Mister blue sky

The National Physical Laboratory’s collaboration with online travel agent Expedia to find the world’s bluest sky has brought unforeseen benefits for the future of affordable, transportable spectrometry.


National Physical Laboratory’s collaboration with online travel agent Expedia to find the world’s bluest sky has brought unforeseen benefits for the future of affordable, transportable spectrometry.

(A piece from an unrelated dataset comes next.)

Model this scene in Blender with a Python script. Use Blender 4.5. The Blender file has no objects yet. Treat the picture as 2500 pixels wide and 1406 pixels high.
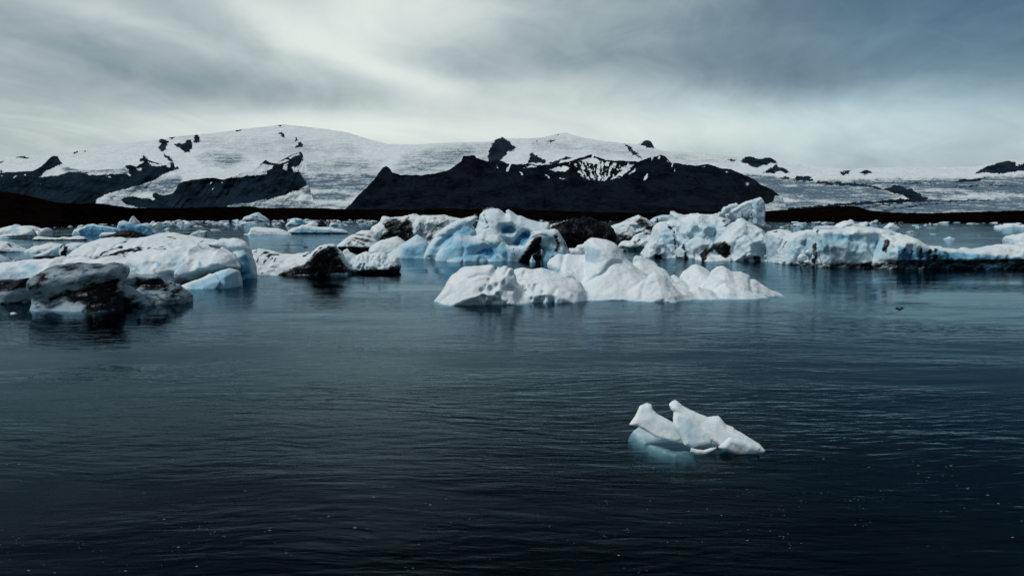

Expedia sent its ‘Blue Sky Explorer’, Anya, on a 103,000km trip with a portable spectrometer, specially built for the project by NPL, to measure the colour of the sky around the world. Rio de Janeiro in Brazil topped the chart, followed by Bay of Islands in New Zealand and Ayers Rock in Australia. Of the candidates in the British Isles, Castell Dinas Bran in Wales came 9th, Dublin 12th, Edinburgh 18th and Cornwall 20th.



Dr Nigel Fox, Head of Science at NPL’s Optical Radiation Measurement group, said, ‘We built the spectrometer for this experiment from scratch using cheap, lightweight alternatives to our lab-based equipment. It also had to be robust enough to survive the trip. For the first time, we documented clear procedures, so anyone can do good measurement using this equipment.



‘Usually the calibration lamp alone costs £2-3000, but the LED torch we used performed extremely well. We achieved a four per cent margin of error, not that much different to some lab experiments.’



The spectrometer was adjusted to “see” the blue sky as the human eye perceives it. A spectrometer can detect the full spectrum, but the colour-perceiving cones in the retina of the eye can only see combinations of red, green and blue.



Fox said, ‘NPL has been carrying out experiments in measuring the human perception of colour since early experiments with Imperial College in the 1920s. To give you an idea of how close we’ve got, we can say a true average represents a woman in her late 20s – like Anya.’



The goal of the mission extended beyond finding ideal holiday destinations. ‘We sought to demonstrate how everything that needs to be measured can. You don’t need costly or complicated equipment, just a well-defined procedure that a non-scientist can use,’ said Fox.



NPL’s next out-of-lab project will be to work with a model aircraft firm to equip a remote-controlled helicopter with a spectrometer. NPL will take it on a nationwide tour of schools and use it to detect the effects of climate change on the colour of the landscape. ‘Not only will we get school kids interested in science, it will be a unique opportunity to measure the effect of climate change without affecting what we measure. Previously we’d have had to trample across the fields to get a close-up measurement,’ said Fox.